I mean … it really has been a few years since my last post. The last time I wrote in this blog, my daughter was still one year old! Today she is a healthy, happy, strong, funny four-year-old. I’m still here in Cholula, now with one more (furry) member of the family, a former street dog named Manchas.
I’m not sure where I’m going with this, but it feels good to write for no reason. It feels good to know I can still put something out on the internet and be fairly positive that no more than perhaps three people will ever read it. I should be working right now, but I’m trying to get back into the whole work thing after a week off, and it’s hard to start up again.
It’s the first week of September, and the summer was a bit of a rough one. We changed houses, my husband changed jobs, my job got busier, my daughter got older, and we didn’t take a “real” vacation because moving into the new house took such an enormous amount of time and money. My husband and I have moved approximately five bazillion times as a couple, and before we were together we had each moved around (different cities, same city, different countries, all of it) about ten zillion times. You’d think we’d be total experts at it but somehow it always kinda sucks in new and different ways. The new house is only a 15-minute walk from the old house, and in most ways it is so much better. I do miss the big yard and the amazing location of the old house, but I do not miss living in an overpriced, not-maintained rental. We are renting-to-own now, and treating this new place as though we already own it – and I love it.

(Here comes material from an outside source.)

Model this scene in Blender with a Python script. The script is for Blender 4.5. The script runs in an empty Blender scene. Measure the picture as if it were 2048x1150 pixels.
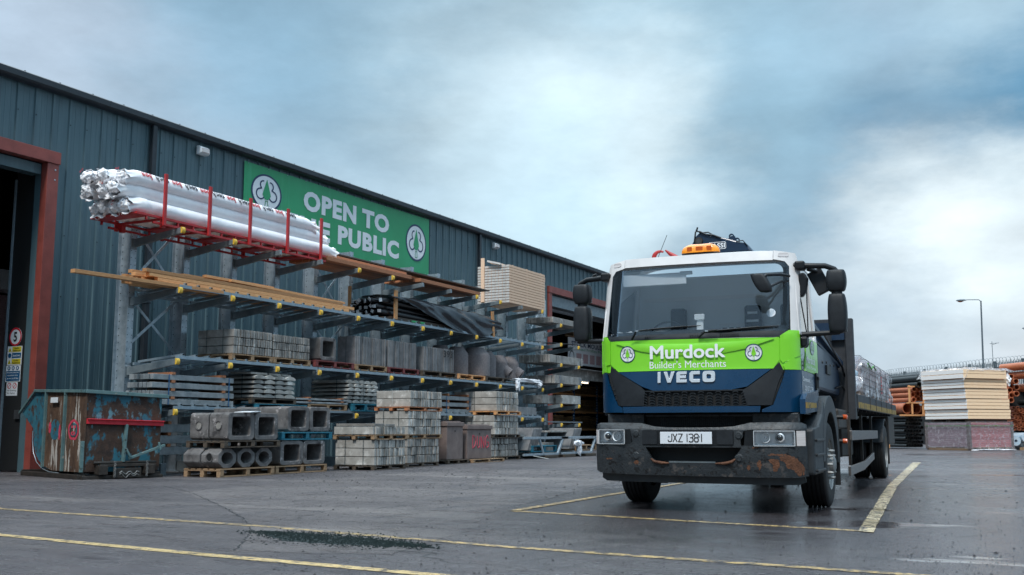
import bpy, bmesh, math, random
from math import sin, cos, pi, radians, sqrt
from mathutils import Vector, Matrix, noise
from mathutils.geometry import tessellate_polygon

random.seed(7)
R = random.uniform
scene = bpy.context.scene
COL = scene.collection

# ------------------------------------------------------------------ camera
cd = bpy.data.cameras.new('camera'); cam = bpy.data.objects.new('camera', cd); COL.objects.link(cam)
cam.location = (0, 0, 0.9)
cam.rotation_euler = (radians(90 + 7.7554), 0, radians(27.5578))
cd.sensor_width = 36; cd.lens = 36.914
cd.clip_start = 0.05; cd.clip_end = 3000
cd.dof.use_dof = True; cd.dof.focus_distance = 13.0; cd.dof.aperture_fstop = 8.0
scene.camera = cam

# ------------------------------------------------------------------ world: overcast sky
SUN_EL, SUN_AZ = 54, 192
w = bpy.data.worlds.new("World"); scene.world = w; w.use_nodes = True
nt = w.node_tree; N = nt.nodes; Lk = nt.links; N.clear()
out = N.new('ShaderNodeOutputWorld'); bg = N.new('ShaderNodeBackground'); Lk.new(bg.outputs[0], out.inputs[0])
sky = N.new('ShaderNodeTexSky'); sky.sky_type = 'NISHITA'; sky.sun_disc = False
sky.sun_elevation = radians(SUN_EL); sky.sun_rotation = radians(SUN_AZ)
bg.inputs[1].default_value = 0.1
tc = N.new('ShaderNodeTexCoord')
def srgb(r, g, b):
    f = lambda c: (c/255/12.92) if c/255 <= .04045 else ((c/255+.055)/1.055)**2.4
    return (f(r), f(g), f(b), 1)
def wnoise(scale, detail, rough, loc=(0,0,0), stretch=(1,1,2.2)):
    mp = N.new('ShaderNodeMapping'); mp.inputs['Location'].default_value = loc; mp.inputs['Scale'].default_value = stretch
    Lk.new(tc.outputs['Generated'], mp.inputs[0])
    n = N.new('ShaderNodeTexNoise'); n.inputs['Scale'].default_value = scale; n.inputs['Detail'].default_value = detail
    n.inputs['Roughness'].default_value = rough; Lk.new(mp.outputs[0], n.inputs['Vector']); return n
warp = wnoise(2.6, 9, .58)
sc = N.new('ShaderNodeVectorMath'); sc.operation = 'MULTIPLY_ADD'
Lk.new(warp.outputs['Color'], sc.inputs[0]); sc.inputs[1].default_value = (.34, .30, .26); sc.inputs[2].default_value = (-.17, -.15, -.13)
dv = N.new('ShaderNodeVectorMath'); dv.operation = 'ADD'; Lk.new(tc.outputs['Generated'], dv.inputs[0]); Lk.new(sc.outputs[0], dv.inputs[1])
col = N.new('ShaderNodeRGB'); col.outputs[0].default_value = srgb(150, 178, 198); cur = col.outputs[0]
BL = [  # direction, colour of that bank of cloud, inner and outer reach
 ((-.5, .3, .95), (236, 240, 246), .35, 1.0),
 ((-.75, .56, .36), (184, 195, 212), .1, .34),
 ((-.62, .70, .38), (150, 178, 200), .05, .20),
 ((-.50, .80, .33), (136, 168, 190), .06, .23),
 ((-.32, .88, .37), (164, 192, 210), .05, .22),
 ((-.42, .87, .255), (216, 229, 238), .05, .24),
 ((-.35, .90, .25), (228, 239, 246), .05, .15),
 ((-.43, .885, .20), (204, 224, 236), .05, .15),
 ((-.20, .93, .28), (156, 186, 206), .04, .15),
 ((-.03, .965, .245), (74, 124, 156), .06, .18),
 ((.06, .96, .24), (70, 126, 160), .05, .17),
 ((-.02, .93, .36), (170, 192, 208), .03, .14),
 ((-.08, .985, .165), (246, 249, 252), .06, .14),
 ((.0, .985, .16), (232, 237, 241), .05, .12),
 ((-.15, .985, .07), (198, 205, 216), .03, .13),
 ((-.02, .995, .07), (212, 213, 220), .03, .13),
 ((-.55, .83, .10), (196, 212, 224), .05, .22),
]
for d, c, r0, r1 in BL:
    dd = N.new('ShaderNodeVectorMath'); dd.operation = 'DISTANCE'; Lk.new(dv.outputs[0], dd.inputs[0])
    dd.inputs[1].default_value = Vector(d).normalized()
    mr = N.new('ShaderNodeMapRange'); mr.interpolation_type = 'SMOOTHSTEP'
    mr.inputs[1].default_value = r0*.3; mr.inputs[2].default_value = r1; mr.inputs[3].default_value = 1; mr.inputs[4].default_value = 0
    Lk.new(dd.outputs['Value'], mr.inputs[0])
    mx = N.new('ShaderNodeMix'); mx.data_type = 'RGBA'; Lk.new(mr.outputs[0], mx.inputs[0]); Lk.new(cur, mx.inputs[6])
    mx.inputs[7].default_value = srgb(c[0]*.955, c[1]*.995, c[2]*1.0); cur = mx.outputs[2]
# fine cloud texture
fn = wnoise(4.5, 10, .62, (3, 1, 2), (1, 1, 2.2))
mr = N.new('ShaderNodeMapRange'); mr.inputs[1].default_value = .25; mr.inputs[2].default_value = .75; mr.inputs[3].default_value = .76; mr.inputs[4].default_value = 1.22
Lk.new(fn.outputs[0], mr.inputs[0])
ml = N.new('ShaderNodeVectorMath'); ml.operation = 'SCALE'; Lk.new(cur, ml.inputs[0]); Lk.new(mr.outputs[0], ml.inputs['Scale'])
m10 = N.new('ShaderNodeVectorMath'); m10.operation = 'SCALE'; Lk.new(ml.outputs[0], m10.inputs[0]); 
sp_ = N.new('ShaderNodeSeparateXYZ'); Lk.new(tc.outputs['Generated'], sp_.inputs[0])
def wr_(src, a, b_, c, d):
    x = N.new('ShaderNodeMapRange'); x.interpolation_type = 'SMOOTHSTEP'; x.inputs[1].default_value = a; x.inputs[2].default_value = b_
    x.inputs[3].default_value = c; x.inputs[4].default_value = d; Lk.new(src, x.inputs[0]); return x.outputs[0]
def wm_(op, a, b_):
    x = N.new('ShaderNodeMath'); x.operation = op; Lk.new(a, x.inputs[0])
    if isinstance(b_, float): x.inputs[1].default_value = b_
    else: Lk.new(b_, x.inputs[1])
    return x.outputs[0]
# added: unseen sky brightened overhead, barely to the south, to light the yard
# added: unseen low southern sky dimmed, cutting frontal fill to deepen the shadows
low_ = wm_('MULTIPLY', wr_(sp_.outputs[1], .25, -.35, 0, 1), wr_(sp_.outputs[2], .05, .50, .68, 0))
inv_ = N.new('ShaderNodeMath'); inv_.operation = 'SUBTRACT'; inv_.inputs[0].default_value = 1; Lk.new(low_, inv_.inputs[1])
Lk.new(wm_('MULTIPLY', wm_('MULTIPLY', wm_('ADD', wr_(sp_.outputs[2], .42, .95, 0, 2.6), wr_(sp_.outputs[1], .35, -.7, 1.0, 1.05)), 6.5), inv_.outputs[0]), m10.inputs['Scale'])
sk = N.new('ShaderNodeVectorMath'); sk.operation = 'SCALE'; Lk.new(sky.outputs[0], sk.inputs[0]); sk.inputs['Scale'].default_value = .04
ad = N.new('ShaderNodeVectorMath'); ad.operation = 'ADD'; Lk.new(m10.outputs[0], ad.inputs[0]); Lk.new(sk.outputs[0], ad.inputs[1])
Lk.new(ad.outputs[0], bg.inputs[0])

sl = bpy.data.lights.new('sun', 'SUN'); so = bpy.data.objects.new('sun', sl); COL.objects.link(so)
sl.energy = 1.5; sl.angle = radians(12); sl.color = (1, .96, .9)
# light from behind the camera and to the right
sd = Vector((sin(radians(SUN_AZ))*-1*cos(radians(SUN_EL)), -abs(cos(radians(SUN_AZ)))*cos(radians(SUN_EL)), sin(radians(SUN_EL))))
so.rotation_euler = sd.to_track_quat('Z', 'Y').to_euler()
scene.view_settings.view_transform = 'Standard'; scene.view_settings.look = 'None'
scene.view_settings.exposure = 0.78; scene.view_settings.gamma = 1; scene.view_settings.use_curve_mapping = False

# ------------------------------------------------------------------ materials
MATS = {}
def mat(name, c1, c2=None, rough=.6, metal=0, ns=4, det=6, bump=0, bs=30, island=0, lo=.35, hi=.65,
        spots=(), stretch=(1,1,1), coat=0, rvar=0, emit=None, spec=.5, vary=True, lines=None):
    """spots: (colour, scale, threshold, softness, stretch) laid on top of the base by noise"""
    m = bpy.data.materials.new(name); m.use_nodes = True; t = m.node_tree; n = t.nodes; l = t.links
    b = n['Principled BSDF']; MATS[name] = m
    b.inputs['Roughness'].default_value = rough; b.inputs['Metallic'].default_value = metal
    b.inputs['Specular IOR Level'].default_value = spec
    if coat: b.inputs['Coat Weight'].default_value = coat; b.inputs['Coat Roughness'].default_value = .08
    if emit:
        b.inputs['Emission Color'].default_value = (*c1, 1); b.inputs['Emission Strength'].default_value = emit
    tcn = n.new('ShaderNodeTexCoord'); vec = tcn.outputs['Object']
    if vary:
        oi = n.new('ShaderNodeObjectInfo'); va = n.new('ShaderNodeVectorMath'); va.operation = 'MULTIPLY_ADD'
        cb = n.new('ShaderNodeCombineXYZ')
        for i in range(3): l.new(oi.outputs['Random'], cb.inputs[i])
        va.inputs[1].default_value = (17, 13, 19); l.new(cb.outputs[0], va.inputs[0]); l.new(vec, va.inputs[2]); vec = va.outputs[0]
    def noi(scale, detail, st=(1,1,1), r=.6):
        mp = n.new('ShaderNodeMapping'); mp.inputs['Scale'].default_value = st; l.new(vec, mp.inputs[0])
        x = n.new('ShaderNodeTexNoise'); x.inputs['Scale'].default_value = scale; x.inputs['Detail'].default_value = detail
        x.inputs['Roughness'].default_value = r; l.new(mp.outputs[0], x.inputs['Vector']); return x.outputs[0]
    def rng(src, a, bb, c, d):
        x = n.new('ShaderNodeMapRange'); x.inputs[1].default_value = a; x.inputs[2].default_value = bb
        x.inputs[3].default_value = c; x.inputs[4].default_value = d; l.new(src, x.inputs[0]); return x.outputs[0]
    def mix(f, a, c):
        x = n.new('ShaderNodeMix'); x.data_type = 'RGBA'; l.new(f, x.inputs[0])
        if isinstance(a, tuple): x.inputs[6].default_value = (*a, 1)
        else: l.new(a, x.inputs[6])
        x.inputs[7].default_value = (*c, 1); return x.outputs[2]
    cur = None
    if c2: cur = mix(rng(noi(ns, det, stretch), lo, hi, 0, 1), c1, c2)
    for s in spots:
        c, scl, th, sf = s[:4]; st = s[4] if len(s) > 4 else (1,1,1)
        cur = mix(rng(noi(scl, 8, st, .65), th, th+sf, 0, 1), cur if cur else c1, c)
    if island:
        g = n.new('ShaderNodeNewGeometry'); hv = n.new('ShaderNodeHueSaturation')
        if cur: l.new(cur, hv.inputs['Color'])
        else: hv.inputs['Color'].default_value = (*c1, 1)
        l.new(rng(g.outputs['Random Per Island'], 0, 1, 1-island, 1+island), hv.inputs['Value']); cur = hv.outputs[0]
    if cur: l.new(cur, b.inputs['Base Color'])
    else: b.inputs['Base Color'].default_value = (*c1, 1)
    if rvar: l.new(rng(noi(ns*2.3, 5), .3, .7, rough-rvar, rough+rvar), b.inputs['Roughness'])
    if bump:
        bp = n.new('ShaderNodeBump'); bp.inputs['Strength'].default_value = bump; bp.inputs['Distance'].default_value = .02
        l.new(noi(bs, 5), bp.inputs['Height']); l.new(bp.outputs[0], b.inputs['Normal'])
    return m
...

For a million different reasons – none of which are really that great – this past summer I fell out of my almost-daily yoga/exercise routine I had kept up for almost two years. It’s been probably about three months since I’ve done any formal classes and I can’t wait to get started again… though I dread it at the same time. I will be out of shape, it will be hard to manage the time with my work schedule, and I am still “recovering” from spraining my ankle almost two weeks ago (fuck man, I didn’t know it needed weeks to get better!). That means when I start again, I’m going to have to be all super careful and diligent about not re-hurting the ankle and just the thought of that makes me cranky. Generally speaking, I’m not into soft, easy, restorative type of yoga or exercise … but honestly I just need to start exercise back into my life, back into my routine. This morning I took my daughter to school on my bike (it felt ok, wearing an ankle brace – but yes, I was scared about the consequences of “what if I fall today”) because I just simply needed to get out of the house and move my body for the sake of my mental health. I left the house at 8:08am (I checked the time because I wanted to see exactly how long it took on a bike from our new place to the school), and we were off the bike and heading to the classroom by 8:23am. On the way back, I took the back roads – meandering through the corn, being extra careful on the bumpy and unpaved roads, and I got home around 8:50am. I won’t be able to ride my daughter to school so much longer. She’s over 16 kg now and it’s getting to be a tight fit in her bike seat, but I may be able to squeak out another 6 months, possibly a year. When we are just puttering around the town I don’t mind if she’s riding “lose”, in a very Cholula (or Amsterdam) type of way (meaning sitting on the bar of the bike between the seat and the handlebars), but the road I take to get to her school is too busy to do that safely.
So hello again. I think I like this. A bit of a brain dump to start off the day, and now, seriously, back to work.